I ran into another example of it recently when I decided to revisit Phyllis Reynolds Naylor’s Witch series.  My own period of reading YA fiction was short, and largely confined to when I was 8 to 9; by 10 I was mostly reading light adult fantasy and sci-fi, mixed with some of the juveniles written by more typically adult authors like Robert Heinlein (Red Planet, Podkayne of Mars, etc) or those borrowed from the library by my younger siblings whose covers caught my eye (which is how I discovered one of my favorite books, Magic in the Alley by Mary Calhoun.  And by 12 there weren’t many even in that category.  So though I was of the right age to read Witch’s Sister when it was published in 1975, it never popped up in the Scholastic Books flyer we got at school, nor did I spot it in the library back then.  In fact, I only discovered it in a rather roundabout manner, through my habit of scanning the new TV Guide magazine each week in search of anything I might enjoy (since in the days before home video, that was the only way to discover treasures).  One week, in the spring of 1980 IIRC, I noticed a listing in the Saturday morning show Big Blue Marble (which I didn’t watch even before I gave up on Saturday morning fare) for a 6-part TV movie called Witch’s Sister.  Naturally the title caught my attention, so I watched it and was immediately hooked; besides being an interesting story, I identified with both 10-year-old Lynn Morley (because I had a hyperactive imagination at her age also) and her 16-year-old sister Judith (because I was Goth before there was such a thing, and like her enjoyed spooking my younger siblings).

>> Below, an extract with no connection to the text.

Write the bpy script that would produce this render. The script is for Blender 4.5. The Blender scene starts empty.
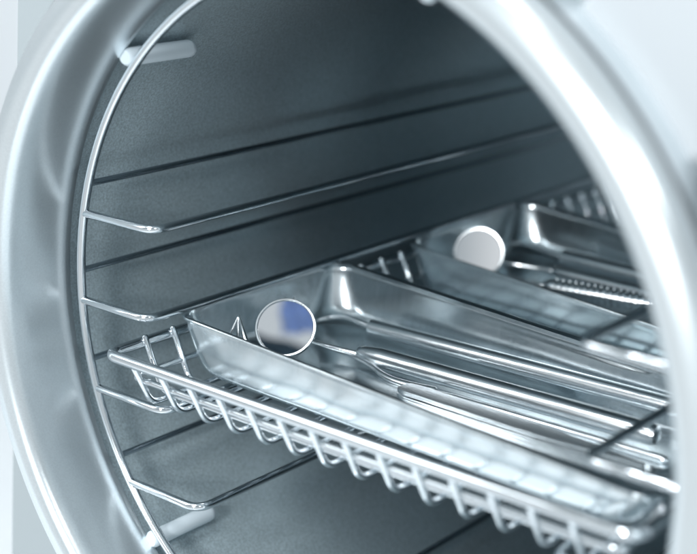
import bpy, bmesh, math, random
from mathutils import Vector, Matrix, noise
random.seed(4)
S = 0.125            # metres per drawing unit (1 unit = radius of the rack's wire ring)
PI = math.pi
V = Vector
C = bpy.context.scene.collection
sc = bpy.context.scene

# ------------------------------------------------------------------ camera
cam_d = bpy.data.cameras.new('camera'); cam = bpy.data.objects.new('camera', cam_d); C.objects.link(cam)
R = ((0.768444, -0.199861, 0.607906), (0.639690, 0.214624, -0.738060), (0.017038, 0.956029, 0.292775))
m = Matrix(R).to_4x4(); m.translation = V((2.236286, -2.686873, 1.291922)) * S
cam.matrix_world = m
cam_d.sensor_width = 36; cam_d.lens = 75.56
cam_d.clip_start = 0.01; cam_d.clip_end = 60
cam_d.dof.use_dof = True; cam_d.dof.focus_distance = 4.25 * S; cam_d.dof.aperture_fstop = 7.0
sc.camera = cam

# ------------------------------------------------------------------ world: a pale room
w = bpy.data.worlds.new('World'); sc.world = w; w.use_nodes = True
nt = w.node_tree; nt.nodes.clear()
out = nt.nodes.new('ShaderNodeOutputWorld'); bg = nt.nodes.new('ShaderNodeBackground')
tc = nt.nodes.new('ShaderNodeTexCoord'); sp = nt.nodes.new('ShaderNodeSeparateXYZ'); cr = nt.nodes.new('ShaderNodeValToRGB')
mp = nt.nodes.new('ShaderNodeMapRange'); mp.inputs[1].default_value = -1; mp.inputs[2].default_value = 1
nt.links.new(tc.outputs['Generated'], sp.inputs[0]); nt.links.new(sp.outputs['Z'], mp.inputs[0]); nt.links.new(mp.outputs[0], cr.inputs[0])
e = cr.color_ramp.elements
e[0].position = 0.0; e[0].color = (0.80, 0.84, 0.86, 1)
e[1].position = 1.0; e[1].color = (0.88, 0.93, 0.96, 1)
for p, c in ((0.38, (1.0, 1.05, 1.08)), (0.48, (0.66, 0.73, 0.77)), (0.60, (0.80, 0.86, 0.90)), (0.74, (0.22, 0.27, 0.30)), (0.86, (0.66, 0.73, 0.76))):
    n = e.new(p); n.color = (*c, 1)
bg.inputs[1].default_value = 0.75
# two pale patches added to the world, for the two small mirrors to reflect
def vmath(op, *ins):
    n = nt.nodes.new('ShaderNodeVectorMath'); n.operation = op
    for i, v in enumerate(ins):
        if isinstance(v, (tuple, Vector)): n.inputs[i].default_value = tuple(v)
        else: nt.links.new(v, n.inputs[i])
    return n.outputs['Value'] if op == 'DOT_PRODUCT' else n.outputs[0]
def fmath(op, *ins):
    n = nt.nodes.new('ShaderNodeMath'); n.operation = op
    for i, v in enumerate(ins):
        if isinstance(v, (int, float)): n.inputs[i].default_value = v
        else: nt.links.new(v, n.inputs[i])
    return n.outputs[0]
def ramp01(val, a, b):
    n = nt.nodes.new('ShaderNodeMapRange'); n.interpolation_type = 'SMOOTHSTEP'
    n.inputs[1].default_value = a; n.inputs[2].default_value = b; nt.links.new(val, n.inputs[0]); return n.outputs[0]
def mixc(fac, a, b):
    n = nt.nodes.new('ShaderNodeMix'); n.data_type = 'RGBA'; nt.links.new(fac, n.inputs[0])
    for i, v in ((6, a), (7, b)):
        if isinstance(v, tuple): n.inputs[i].default_value = (*v, 1)
        else: nt.links.new(v, n.inputs[i])
    return n.outputs[2]
D = tc.outputs['Generated']
def patch_axes(c, nrm):
    n = V(nrm).normalized(); d = (V(c) - V((2.236286, -2.686873, 1.291922))).normalized()
    right = V((R[0][0], R[1][0], R[2][0])); up = V((R[0][1], R[1][1], R[2][1]))
    refl = lambda q: q - n * 2 * q.dot(n)
    return refl(d), refl(right), refl(up)
MIR1 = ((-.552, .405, -.145), (.46, -.66, .60)); MIR2 = ((-.575, 1.450, -.135), (.84, -1.646, .695))
col = cr.outputs[0]
r0, u0, v0 = patch_axes(*MIR1)
near = ramp01(vmath('DOT_PRODUCT', D, r0), math.cos(.14), math.cos(.09))
col = mixc(near, col, (.70, .76, .80))
r1, u1, v1 = patch_axes(*MIR2)
near2 = ramp01(vmath('DOT_PRODUCT', D, r1), math.cos(.06), math.cos(.04))
col = mixc(near2, col, mixc(ramp01(vmath('DOT_PRODUCT', D, u1), r1.dot(u1) - .03, r1.dot(u1) + .03), (.42, .48, .52), (1.0, 1.03, 1.05)))
nt.links.new(col, bg.inputs[0])
nt.links.new(bg.outputs[0], out.inputs[0])

def area(name, loc, target, size, power, col=(0.94, 0.98, 1.0), sy=None):
    d = bpy.data.lights.new(name, 'AREA'); d.energy = power; d.color = col; d.size = size * S
    if sy: d.shape = 'RECTANGLE'; d.size_y = sy * S
    o = bpy.data.objects.new(name, d); C.objects.link(o); o.location = V(loc) * S
    o.rotation_euler = (V(loc) - V(target)).to_track_quat('Z', 'Y').to_euler()
    return o
area('added_key_lamp', (-6.2, -5.8, 6.2), (0, 0, 0), 5, 6.0)  # unseen lamp added for highlights along the handles
area('added_top_lamp', (-.6, -4.6, 8.0), (-.4, .6, -.9), 2.6, 8.5)  # unseen lamp added to brighten the chamber floor
area('added_side_lamp', (7.5, -5.0, 6.5), (-.5, 0, -.3), 1.5, 1.5)  # unseen lamp added for the right rim and left wall
area('added_front_lamp', (2.0, -9.0, 3.0), (-.2, 2.0, 0), 1.6, 11.0)  # unseen lamp added to send light deep into the chamber

sc.view_settings.view_transform = 'Standard'; sc.view_settings.look = 'None'
sc.view_settings.exposure = 0.0; sc.view_settings.gamma = 1.0
sc.render.engine = 'CYCLES'
sc.cycles.max_bounces = 12; sc.cycles.glossy_bounces = 10
sc.cycles.sample_clamp_indirect = 6

# ------------------------------------------------------------------ materials
def mat(name, col, rough=0.3, metal=1.0, grain=0.0, gscale=900, bump=0.0, bscale=40, stretch=None, wobble=0.0, wscale=3.0, rvar=0.0, cvar=0.0, spec=None, speck=0.0):
    m = bpy.data.materials.new(name); m.use_nodes = True; t = m.node_tree; b = t.nodes['Principled BSDF']
    b.inputs['Base Color'].default_value = (*col, 1); b.inputs['Roughness'].default_value = rough; b.inputs['Metallic'].default_value = metal
    if spec is not None: b.inputs['Specular IOR Level'].default_value = spec
    tc = t.nodes.new('ShaderNodeTexCoord'); mapn = t.nodes.new('ShaderNodeMapping')
    t.links.new(tc.outputs['Object'], mapn.inputs[0])
    if stretch: mapn.inputs['Scale'].default_value = stretch
    last = None
    def bumpn(scale, strength, dist, vec, detail=3):
        nonlocal last
        n = t.nodes.new('ShaderNodeTexNoise'); n.inputs['Scale'].default_value = scale; n.inputs['Detail'].default_value = detail
        t.links.new(vec, n.inputs['Vector'])
        bn = t.nodes.new('ShaderNodeBump'); bn.inputs['Strength'].default_value = strength; bn.inputs['Distance'].default_value = dist
        t.links.new(n.outputs['Fac'], bn.inputs['Height'])
        if last: t.links.new(last.outputs[0], bn.inputs['Normal'])
        last = bn
        return n
    if wobble: bumpn(wscale / S, 1.0, wobble * S, tc.outputs['Object'], 1)
    if bump: bumpn(bscale / S, bump, 0.002 * S, mapn.outputs[0])
    if grain:
        n = bumpn(gscale, grain, 0.0004 * S * 10, tc.outputs['Object'], 2)
    if last: t.links.new(last.outputs[0], b.inputs['Normal'])
    if rvar or cvar:
        n = t.nodes.new('ShaderNodeTexNoise'); n.inputs['Scale'].default_value = 5 / S; n.inputs['Detail'].default_value = 6
        t.links.new(mapn.outputs[0], n.inputs['Vector'])
        if rvar:
            mr = t.nodes.new('ShaderNodeMapRange'); mr.inputs[1].default_value = .3; mr.inputs[2].default_value = .7
            mr.inputs[3].default_value = rough - rvar; mr.inputs[4].default_value = rough + rvar
            t.links.new(n.outputs['Fac'], mr.inputs[0]); t.links.new(mr.outputs[0], b.inputs['Roughness'])
        if cvar:
            mx = t.nodes.new('ShaderNodeMix'); mx.data_type = 'RGBA'
            mx.inputs[6].default_value = (*[c * (1 - cvar) for c in col], 1); mx.inputs[7].default_value = (*[min(1, c * (1 + cvar)) for c in col], 1)
            t.links.new(n.outputs['Fac'], mx.inputs[0]); t.links.new(mx.outputs[2], b.inputs['Base Color'])
    if speck:
        n = t.nodes.new('ShaderNodeTexNoise'); n.inputs['Scale'].default_value = gscale; n.inputs['Detail'].default_value = 1
        t.links.new(tc.outputs['Object'], n.inputs['Vector'])
        mr = t.nodes.new('ShaderNodeMapRange'); mr.inputs[1].default_value = .3; mr.inputs[2].default_value = .7
        mr.inputs[3].default_value = 1 - speck; mr.inputs[4].default_value = 1 + speck; t.links.new(n.outputs['Fac'], mr.inputs[0])
        vm = t.nodes.new('ShaderNodeVectorMath'); vm.operation = 'SCALE'
        if b.inputs['Base Color'].is_linked: t.links.new(b.inputs['Base Color'].links[0].from_socket, vm.inputs[0])
        else: vm.inputs[0].default_value = col
        t.links.new(mr.outputs[0], vm.inputs['Scale']); t.links.new(vm.outputs[0], b.inputs['Base Color'])
    return m
M = dict(
    wire=mat('polished_wire', (.75, .79, .82), .13, rvar=.05, wobble=.002, wscale=9),
    darkwire=mat('tie_rod_steel', (.30, .34, .37), .10, rvar=.03),
    tray=mat('pressed_tray_steel', (.70, .755, .78), .195, bump=.06, bscale=14, stretch=(60, 8, 2), wobble=.017, wscale=2.6, rvar=.04, cvar=.05),
    tool=mat('instrument_steel', (.84, .87, .89), .22, bump=.15, bscale=60, stretch=(.3, 6, 6), rvar=.04),
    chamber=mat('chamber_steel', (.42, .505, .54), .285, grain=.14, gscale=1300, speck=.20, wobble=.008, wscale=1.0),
    rim=mat('satin_rim_steel', (.76, .815, .84), .28, metal=.9, grain=.04, gscale=1400, speck=.03),
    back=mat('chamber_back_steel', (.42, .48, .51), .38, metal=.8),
    panel=mat('painted_panel', (.31, .345, .36), .40, metal=0),
    cowl=mat('white_housing_plastic', (.42, .445, .465), .35, metal=0),
    plastic=mat('white_nylon', (.66, .74, .79), .42, metal=0, rvar=.08),
    glass=mat('mirror_glass', (.92, .94, .96), .02),
    wall=mat('painted_wall', (.86, .88, .90), .7, metal=0),
    counter=mat('pale_counter', (.80, .83, .85), .4, metal=0, bump=.1, cvar=.06, stretch=(.4, 3, 1)),
    gap_shade=mat('dark_gap_shade', (.03, .035, .04), .5, metal=0),  # near-black standing in for shade in the rim gap
)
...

It only aired once or twice (I only saw it once) and I despaired of ever seeing it again, but during a short period when I had free premium cable in 1988 it turned up on Showtime as a unified TV movie.  I of course taped it, and on a rewatch during my time as a librarian I noticed in the credits that it was based on a book; we had it in the library so I read and enjoyed it and its two sequels, which had been published in 1977 and 1978.  Sometime later I transferred the movie to DVD and discovered several more sequels (published in the early ’90s) and bought them on Amazon, but never got around to reading them until recently.  The reason was simple: after starting this blog in 2010 I had very little time for pleasure reading, and that only changed a year ago with Grace’s death.  So for the past year, I’ve been scanning my shelves for books I own but had not yet read, and a couple of weeks ago realized I had never read those later books in the series.  Since it had been over 30 years since I read the first three I started with them, and discovered to my amusement that while I still remembered feeling like Lynn as a tween and Judith as a teen, I now found myself more than a little sympathetic with Mrs. Tuggle, the elderly Englishwoman who was Lynn’s nemesis in the books!  Though in the later books she was definitely a wicked witch, in the first (and IMHO the best) of the series that was portrayed with far less certainty (and in the movie which inspired my love for the stories, she was almost certainly not a real witch).  So as I read, I started thinking about how I’d feel if a couple of nosy 10-year-old girls started making strange accusations, sneaking into my house to steal my things, and terrorizing my cat.  And now I’m a bit wary of watching Bell, Book and Candle again.